Cathy Schneider: Capitalism has been brutal for the younger generation. The New Deal years, like the Glorious Thirties in France, gave great benefits to the working and middle classes between 1933 and 1973. I often tell my students that I paid $500 in university tuition fees, while in the university where I teach, the fees are $58,000. Students carry the burden of a huge debt when they leave university, and many other young people cannot even enrol. At the same time, governments have cut investment budgets in higher education by several billion over the past decade. In the United States, universities are state-funded and many of them have been taken over by Republicans, during the past decade. Even the Democrats began to become "fiscal conservatives", especially from the Clinton years onwards. Both parties were running for election on a program of tax cuts, which obviously had an impact on investments in education, infrastructure, employment, health and early childhood.

Partisans of Bernie Sanders at a gathering in Los Angeles, California on 23 March. Photo by L. Nicholson/Reuters.

Huma: Has the financial crisis shaped their perception of capitalism?

Cathy Schneider: Many young people left university in 2008 when the economy collapsed ,and they had to repay very large loans as jobs became scarce. Many of their parents had lost their homes or seen the value of their homes, in which they had put all their savings, plunge. In short, this generation has faced a lot of precarity. It was born at a time when trade unions represent less than 9% of employees and have found themselves under attack from the states and the Supreme Court. Finally, there is climate change. This is a generation that will suffer the most from its ravages, and it fears inheriting a world where islands are submerged and severe droughts lead to hunger and migration. For many young people, capitalism is a system characterized by a high concentration of wealth and rampant precariousness, inequality and injustice, mass incarceration and police killings, tax cuts for the rich, as the youth struggle to pay their student loans, try to find affordable housing (almost impossible in cities). All my students are now working. Some of them part-time. Others full-time. None of them know what I have lived, being able to devote myself solely to studying.

Huma: How did we move from opposition to capitalism to the promotion of socialism?

Cathy Schneider: First, Occupy Wall Street mobilized young people. Then Obama. But it has disappointed many because the recovery of the economy has mainly benefited the richest. The young people who mobilized for hope and change were disappointed. Then came Bernie Sanders. He tackled all these problems and particularly the influence of money, banks and large companies. And he defined himself as a socialist. Young people were born after the Cold War. Unlike their parents, they do not associate socialism with the USSR or China.

Huma: What kind of socialism dominates in people’s minds?

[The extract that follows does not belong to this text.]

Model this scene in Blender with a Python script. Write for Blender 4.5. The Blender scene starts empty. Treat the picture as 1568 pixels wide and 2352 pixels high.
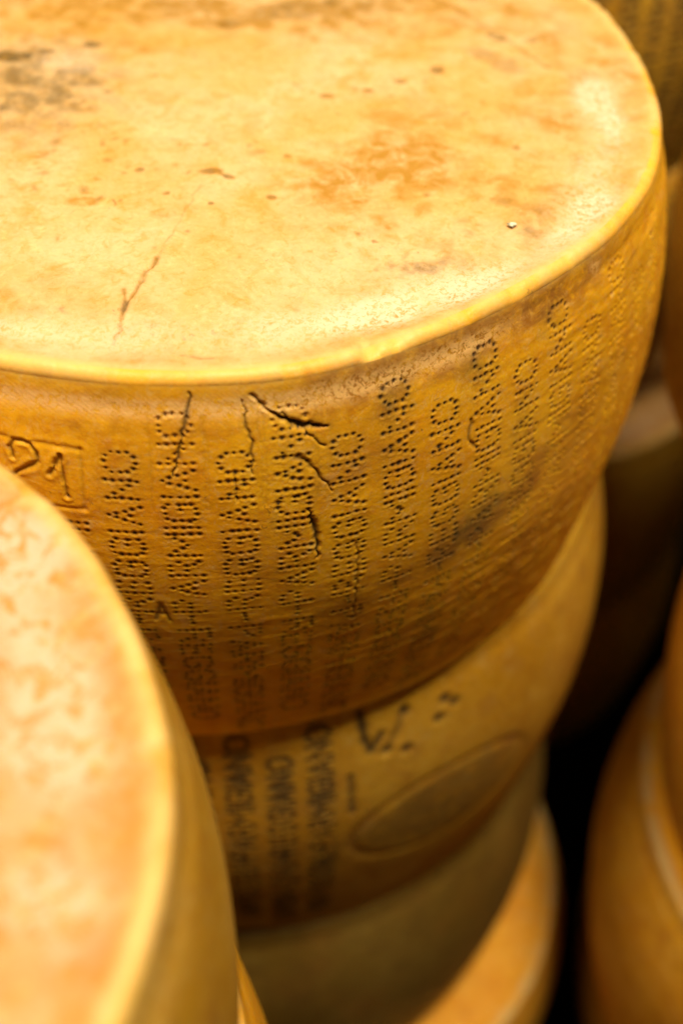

Cathy Schneider: They see socialism as my parents saw the New Deal: as a way to regulate capitalism, to put the interests of the people first, to tax the rich and use taxes to protect the environment, to create jobs in a "Green New Deal" (as proposed by the very popular socialist New York MP Alexandria Ocasio-Cortez), to put in place a universal health system. Not surprisingly, then, that they prefer socialism to capitalism. Bernie says that Scandinavia and Roosevelt’s New Deal are his models. His definition of socialism is closer to social democracy, although he defines himself as a democratic socialist.

Cathy Schneider Professor at the American University of Washington D.C.